Рисовала я сначала гипсы, корзинки, табуретки, маски, натюрморты и вот их - наконец-то, акварелью. Евгения Ерофеевна была в первую очередь живописцем, а не графиком, во мне она нашла восторженную ученицу, мне цвет всегда был важнее линии. И сейчас, выполнив «обязательную программу»( как в фигурном катании) подготовительного к живописи рисунка, я с облегчением перехожу к главному, любимому — краскам. Параллельно к натюрмортам последовали портреты и наброски одетой фигуры, которые мне задавали к следующему уроку. Я замучила набросками подруг и домашних, которые должны были подолгу замирать в разных позах, скорым мой карандаш тогда назвать было нельзя. С пейзажами, что было «коньком» Евгении Ерофеевны, ученицы Рылова, русского художника-пейзажиста начала ХХ века, было труднее. Помню очень редкие выходы на этюды. Первый раз это происходило с моим отцом и маминым коллегой по кафедре искусствоведом и художником Валентином Яковлевичем Бродским, отец и Валентин Яковлевич бодро писали этюды, а я вымучивала какие-то сосны и дюны на берегу Финского залива под Ленинградом.
Но мне запомнились замечания Евгении Ерофеевны о воздушной перспективе — как меняется цвета в зависимости от удалённости. Поразила фраза Валентина Яковлевича Бродского: «Приеду домой, поставлю этюд лицом к стене и посмотрю через две недели.

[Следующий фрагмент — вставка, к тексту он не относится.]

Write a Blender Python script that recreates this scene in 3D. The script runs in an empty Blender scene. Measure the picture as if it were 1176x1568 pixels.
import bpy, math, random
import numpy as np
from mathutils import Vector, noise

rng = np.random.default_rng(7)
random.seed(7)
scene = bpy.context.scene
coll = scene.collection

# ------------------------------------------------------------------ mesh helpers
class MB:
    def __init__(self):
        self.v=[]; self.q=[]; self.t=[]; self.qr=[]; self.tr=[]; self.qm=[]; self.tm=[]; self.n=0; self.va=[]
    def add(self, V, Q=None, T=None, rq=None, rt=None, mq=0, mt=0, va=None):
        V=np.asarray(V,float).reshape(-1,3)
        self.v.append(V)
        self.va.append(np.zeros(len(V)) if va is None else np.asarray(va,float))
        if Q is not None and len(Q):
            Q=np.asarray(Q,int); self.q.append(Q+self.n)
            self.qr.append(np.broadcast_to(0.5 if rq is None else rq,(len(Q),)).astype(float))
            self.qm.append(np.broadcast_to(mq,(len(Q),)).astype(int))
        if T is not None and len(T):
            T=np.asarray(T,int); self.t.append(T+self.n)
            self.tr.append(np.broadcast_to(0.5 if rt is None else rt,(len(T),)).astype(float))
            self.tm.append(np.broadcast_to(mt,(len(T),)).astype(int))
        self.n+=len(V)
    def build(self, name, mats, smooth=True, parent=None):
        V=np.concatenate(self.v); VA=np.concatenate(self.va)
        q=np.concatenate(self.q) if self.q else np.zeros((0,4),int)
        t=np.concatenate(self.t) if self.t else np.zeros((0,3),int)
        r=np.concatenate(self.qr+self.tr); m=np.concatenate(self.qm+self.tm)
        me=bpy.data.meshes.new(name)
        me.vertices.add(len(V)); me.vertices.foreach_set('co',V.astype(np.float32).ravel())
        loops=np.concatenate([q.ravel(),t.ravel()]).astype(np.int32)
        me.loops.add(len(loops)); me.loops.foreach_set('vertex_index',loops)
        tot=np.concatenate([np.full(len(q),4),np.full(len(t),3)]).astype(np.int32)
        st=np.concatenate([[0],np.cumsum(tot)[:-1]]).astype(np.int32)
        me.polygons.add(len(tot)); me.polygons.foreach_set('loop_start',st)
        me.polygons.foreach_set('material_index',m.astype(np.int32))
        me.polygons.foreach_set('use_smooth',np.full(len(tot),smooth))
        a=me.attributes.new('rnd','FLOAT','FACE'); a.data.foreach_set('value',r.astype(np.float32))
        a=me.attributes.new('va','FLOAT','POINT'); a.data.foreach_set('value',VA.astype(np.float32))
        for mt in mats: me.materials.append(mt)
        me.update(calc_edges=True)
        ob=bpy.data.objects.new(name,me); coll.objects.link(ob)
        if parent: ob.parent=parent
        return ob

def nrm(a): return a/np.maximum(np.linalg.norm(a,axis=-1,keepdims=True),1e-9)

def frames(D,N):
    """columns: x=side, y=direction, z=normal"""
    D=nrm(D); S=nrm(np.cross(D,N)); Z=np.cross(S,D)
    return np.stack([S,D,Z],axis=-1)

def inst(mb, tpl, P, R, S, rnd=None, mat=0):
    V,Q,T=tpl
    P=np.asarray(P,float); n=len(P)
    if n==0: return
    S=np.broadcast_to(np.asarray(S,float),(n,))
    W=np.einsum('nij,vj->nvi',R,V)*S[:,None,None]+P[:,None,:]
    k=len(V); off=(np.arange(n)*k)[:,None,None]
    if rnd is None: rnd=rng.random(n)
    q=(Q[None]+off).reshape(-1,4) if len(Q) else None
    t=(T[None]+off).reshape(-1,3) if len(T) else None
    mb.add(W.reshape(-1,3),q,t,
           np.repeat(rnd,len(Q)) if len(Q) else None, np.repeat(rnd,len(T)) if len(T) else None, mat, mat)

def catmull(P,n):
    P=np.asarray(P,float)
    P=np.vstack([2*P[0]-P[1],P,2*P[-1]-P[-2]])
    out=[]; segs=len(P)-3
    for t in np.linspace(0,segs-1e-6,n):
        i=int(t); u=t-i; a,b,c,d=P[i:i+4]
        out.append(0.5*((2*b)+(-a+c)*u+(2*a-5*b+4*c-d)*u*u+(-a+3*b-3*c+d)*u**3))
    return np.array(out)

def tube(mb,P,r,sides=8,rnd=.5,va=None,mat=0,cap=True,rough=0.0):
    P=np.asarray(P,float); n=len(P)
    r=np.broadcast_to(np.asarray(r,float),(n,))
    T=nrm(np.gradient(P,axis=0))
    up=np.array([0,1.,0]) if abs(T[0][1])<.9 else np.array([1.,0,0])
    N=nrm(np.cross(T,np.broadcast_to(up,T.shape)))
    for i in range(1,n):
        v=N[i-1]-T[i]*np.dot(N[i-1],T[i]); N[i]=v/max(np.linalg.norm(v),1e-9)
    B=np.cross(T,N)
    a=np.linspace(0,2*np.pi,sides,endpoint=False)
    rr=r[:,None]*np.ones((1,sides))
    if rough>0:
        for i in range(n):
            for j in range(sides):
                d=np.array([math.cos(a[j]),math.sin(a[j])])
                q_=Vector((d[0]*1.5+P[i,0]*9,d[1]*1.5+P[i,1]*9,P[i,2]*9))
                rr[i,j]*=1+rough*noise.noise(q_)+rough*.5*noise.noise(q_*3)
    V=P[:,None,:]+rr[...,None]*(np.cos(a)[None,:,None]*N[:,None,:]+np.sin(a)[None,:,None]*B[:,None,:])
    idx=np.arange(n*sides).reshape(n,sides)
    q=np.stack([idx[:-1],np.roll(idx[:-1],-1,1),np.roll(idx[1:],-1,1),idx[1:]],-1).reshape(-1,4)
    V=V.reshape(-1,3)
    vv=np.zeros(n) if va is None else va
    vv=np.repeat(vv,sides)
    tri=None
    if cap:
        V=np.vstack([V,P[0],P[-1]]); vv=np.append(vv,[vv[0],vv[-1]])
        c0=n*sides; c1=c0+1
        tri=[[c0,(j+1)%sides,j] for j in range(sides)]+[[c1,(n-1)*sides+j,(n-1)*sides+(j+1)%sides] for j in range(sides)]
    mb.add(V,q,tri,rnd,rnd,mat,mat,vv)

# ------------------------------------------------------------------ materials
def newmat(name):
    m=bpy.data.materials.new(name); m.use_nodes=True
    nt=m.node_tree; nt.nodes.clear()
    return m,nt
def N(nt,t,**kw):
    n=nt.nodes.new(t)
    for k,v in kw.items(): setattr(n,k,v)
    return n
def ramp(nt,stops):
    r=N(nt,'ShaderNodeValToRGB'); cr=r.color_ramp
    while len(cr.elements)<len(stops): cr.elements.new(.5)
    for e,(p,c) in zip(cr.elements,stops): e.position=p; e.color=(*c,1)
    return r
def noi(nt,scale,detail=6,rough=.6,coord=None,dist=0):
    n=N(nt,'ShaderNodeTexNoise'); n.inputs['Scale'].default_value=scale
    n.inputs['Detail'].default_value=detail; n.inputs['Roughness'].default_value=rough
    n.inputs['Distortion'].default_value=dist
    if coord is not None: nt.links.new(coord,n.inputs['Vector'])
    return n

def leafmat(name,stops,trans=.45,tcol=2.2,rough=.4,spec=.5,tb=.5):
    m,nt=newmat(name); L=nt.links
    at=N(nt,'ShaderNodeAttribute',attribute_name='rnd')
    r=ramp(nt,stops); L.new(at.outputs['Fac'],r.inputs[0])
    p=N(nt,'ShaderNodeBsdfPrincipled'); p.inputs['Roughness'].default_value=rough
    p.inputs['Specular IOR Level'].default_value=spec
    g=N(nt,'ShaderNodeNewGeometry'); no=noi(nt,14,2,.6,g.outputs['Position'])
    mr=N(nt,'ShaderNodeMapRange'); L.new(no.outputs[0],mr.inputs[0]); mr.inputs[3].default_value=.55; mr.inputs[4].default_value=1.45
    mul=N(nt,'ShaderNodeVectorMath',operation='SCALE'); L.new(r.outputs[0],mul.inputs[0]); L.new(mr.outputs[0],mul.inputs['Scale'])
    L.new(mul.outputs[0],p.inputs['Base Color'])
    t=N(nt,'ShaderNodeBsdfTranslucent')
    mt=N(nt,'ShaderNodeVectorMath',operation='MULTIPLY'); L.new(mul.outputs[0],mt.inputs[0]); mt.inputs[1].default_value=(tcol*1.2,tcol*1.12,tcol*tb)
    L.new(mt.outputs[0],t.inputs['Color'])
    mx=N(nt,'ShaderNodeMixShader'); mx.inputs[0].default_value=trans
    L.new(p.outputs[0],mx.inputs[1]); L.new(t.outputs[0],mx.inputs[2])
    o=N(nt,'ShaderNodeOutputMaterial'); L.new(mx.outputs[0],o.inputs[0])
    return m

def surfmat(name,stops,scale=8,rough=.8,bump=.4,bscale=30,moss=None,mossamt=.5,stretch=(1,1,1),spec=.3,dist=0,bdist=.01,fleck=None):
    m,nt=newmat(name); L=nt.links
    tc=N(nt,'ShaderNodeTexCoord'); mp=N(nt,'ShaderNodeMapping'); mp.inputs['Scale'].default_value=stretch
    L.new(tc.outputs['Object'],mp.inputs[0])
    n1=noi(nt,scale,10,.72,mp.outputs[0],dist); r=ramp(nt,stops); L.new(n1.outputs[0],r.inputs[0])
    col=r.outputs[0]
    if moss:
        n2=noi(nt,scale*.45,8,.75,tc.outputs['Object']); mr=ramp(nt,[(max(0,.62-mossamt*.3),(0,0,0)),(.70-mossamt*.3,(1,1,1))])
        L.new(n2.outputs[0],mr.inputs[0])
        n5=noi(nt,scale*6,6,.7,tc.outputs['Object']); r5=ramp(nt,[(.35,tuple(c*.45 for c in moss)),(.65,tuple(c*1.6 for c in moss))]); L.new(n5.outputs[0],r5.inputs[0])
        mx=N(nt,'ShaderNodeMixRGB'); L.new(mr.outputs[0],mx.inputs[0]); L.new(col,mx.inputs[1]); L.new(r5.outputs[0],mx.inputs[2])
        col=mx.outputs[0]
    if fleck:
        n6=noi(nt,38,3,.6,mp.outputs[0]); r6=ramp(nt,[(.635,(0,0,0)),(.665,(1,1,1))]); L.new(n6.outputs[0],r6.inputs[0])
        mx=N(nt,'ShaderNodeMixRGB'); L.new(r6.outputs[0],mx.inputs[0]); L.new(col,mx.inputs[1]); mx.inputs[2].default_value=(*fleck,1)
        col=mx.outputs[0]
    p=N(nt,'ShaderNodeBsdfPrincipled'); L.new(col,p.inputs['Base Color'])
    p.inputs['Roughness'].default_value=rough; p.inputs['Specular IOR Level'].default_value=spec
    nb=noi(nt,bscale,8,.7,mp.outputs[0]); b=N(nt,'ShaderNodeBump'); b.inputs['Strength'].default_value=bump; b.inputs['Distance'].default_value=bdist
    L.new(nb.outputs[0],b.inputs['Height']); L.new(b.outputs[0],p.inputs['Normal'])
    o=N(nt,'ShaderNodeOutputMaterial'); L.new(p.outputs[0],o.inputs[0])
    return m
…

Тогда и узнаю, получилось или нет». И что удивительно — я слышу и его слова, и замечания Евгении Ерофеевны о цвете коры сосен (лиловом) до сих пор, вспоминаю их в соответствующей ситуации всю жизнь. И не только тот конкретный выезд за город на этюды. Как часто всплывают в памяти замечания моей учительницы в разных конкретных ситуациях: «Если не знаешь с чего начать работу, композицию например, возьми кисти, краски, подготовь рабочее место, перебери все материалы и...само пойдёт!» . Или :»Чтобы отличить степень освещённости предмета в натюрморте, правильно оценить разницу между ярко освещёнными частями и рефлексами, прижмурься, увидишь главное и всё станет на свои места». Во время наших занятий, особенно тех из них, которые проходили в её небольшой двухкомнатной квартире в начале улицы Чайковского у самой набережной Фонтанки, многое я услышала всяких мудрых вещей. Как об искусстве, так и о жизни. О цветовых отношениях: «Сравнивай, всегда сравнивай, не просто «красный», а как этот красный выглядит рядом с соседним цветом». «Жизнь короче, чем тебе кажется, раза в три. Постарайся успеть сделать то, что ты хочешь».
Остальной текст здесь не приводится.